Di Sulawesi Selatan, ambisi pemerintah untuk mengembangkan ekosistem kendaraan listrik telah mempercepat kerusakan lingkungan, seperti hutan hujan hingga pesisir dan laut, serta memiskinkan rakyat, terutama masyarakat adat dan perempuan di Sulawesi Selatan. Salah satu perusahaan tambang nikel terbesar di Sulsel, PT Vale, mengancam keberadaan lumbung merica tersebut.
Di Sulawesi Tengah, aktivitas pertambangan nikel yang masif semakin meningkatkan laju deforestasi. Hutan hujan alam yang terdapat dalam konsesi pertambangan nikel terbesar berada di Sulawesi Tengah dengan luas lebih dari 200.000 hektar. Ekspansi tambang nikel juga telah berkontribusi pada banjir dan kerusakan lingkungan.
Ekspansi tambang nikel juga semakin memperburuk situasi ini. Direktur Walhi Sulawesi Tengah, Sunardi Katili, mengaitkan banjir di beberapa wilayah dengan ekspansi tambang nikel. Kejadian serupa terjadi pada tahun 2022 dan 2023, merendam wilayah dan memaksa masyarakat untuk mengungsi. Debu dari pembakaran batu bara yang mendukung operasi tambang nikel juga telah menyebabkan masalah kesehatan, termasuk ISPA.
Di Sulawesi Tenggara, aktivitas tambang nikel juga telah berdampak pada lingkungan dan mengakibatkan konflik dengan warga. Menurut Andi Rahman, Direktur Walhi Sulawesi Tenggara, banyak kasus kriminalisasi akibat konflik antara warga dan perusahaan tambang nikel. Data WALHI menunjukkan bahwa dari tahun 2019-2023, ada sekitar 32 orang yang dikriminalisasi dan 2 orang ditangkap, sementara 14 orang mengalami penganiayaan.

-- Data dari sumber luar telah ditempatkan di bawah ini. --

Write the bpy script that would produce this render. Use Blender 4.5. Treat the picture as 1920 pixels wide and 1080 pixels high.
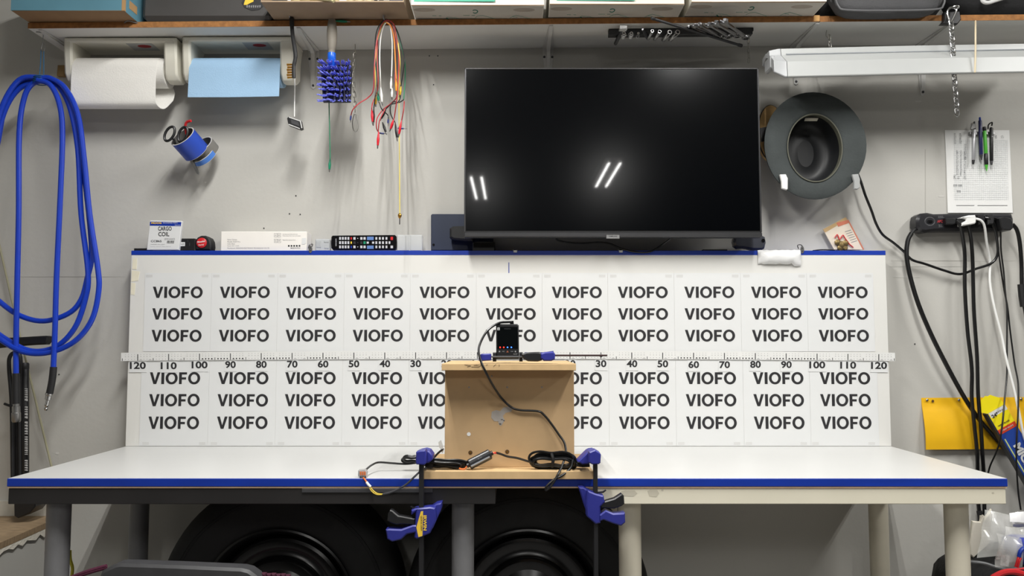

Dalam menghadapi banyaknya risiko lingkungan dan dampak hak asasi manusia yang diakibatkan oleh kegiatan tambang nikel, Satya Bumi bersama Aliansi Walhi Sulawesi mendesak Presiden Joko Widodo (Jokowi) untuk memberlakukan moratorium penerbitan izin tambang mineral kritis di Sulawesi Selatan. Mereka juga mengusulkan kepada Menteri ESDM dan KLHK untuk meninjau ulang izin-izin tambang nikel di wil
ayah tersebut serta moratorium penerbitan IPPKH untuk perusahaan tambang nikel. Selain itu, pemerintah, perusahaan, dan lembaga keuangan internasional juga diharapkan untuk mengambil tindakan yang mencegah dampak negatif dari aktivitas tambang nikel di Sulawesi Selatan.